Although the bore was providing a restriction through the whole length the increasing production was related to the increase in capacity by the removal of the precipitation and solids. So, for every barrel of oil increasing production the equivalent of one barrel by volume of precipitation and solids was being removed from the pipe wall, just like making a small tunnel bigger except that in this case the spoils go through the smaller tunnel instead of being removed through the larger tunnel.

The shortening of the precipitation was the shortening of the distance the crude oil had to pass through the smaller bore. This made a project predictable. Volume (pipeline capacity), viscosity and pressure are the elements controlling velocity. This in turn is the volume of flow through the pipe which is measured in cubic metres per day or barrels of oil produced per day.

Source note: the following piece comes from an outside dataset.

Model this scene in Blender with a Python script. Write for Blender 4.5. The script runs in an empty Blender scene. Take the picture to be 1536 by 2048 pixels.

To increase flow in a fixed capacity you need an increase in pressure. Knowing the original flowrate through an uncontaminated pipeline and comparing it to the flowrate of the existing pipeline provides data to enable the prediction of the period of time it takes to clear the pipeline.

However, what has to be considered is the third element that is involved which restricts the flow, viscosity. Paraffin precipitating creates an increase in viscosity. So, although the return to the original flowrate through an uncontaminated pipeline can be projected, it was based originally on a highly viscous crude oil flow.

By preventing paraffin precipitation and reducing the viscosity pro-rata, the original flowrate could now be exceeded. This means that if production was increased because of the FloWell solution beyond the original flowrate the reduction in viscosity meant that this pipeline could handle marginally higher volumes.

This together with the reduced pumping pressure which is still available meant that a much higher magnitude of oil flow can be handled.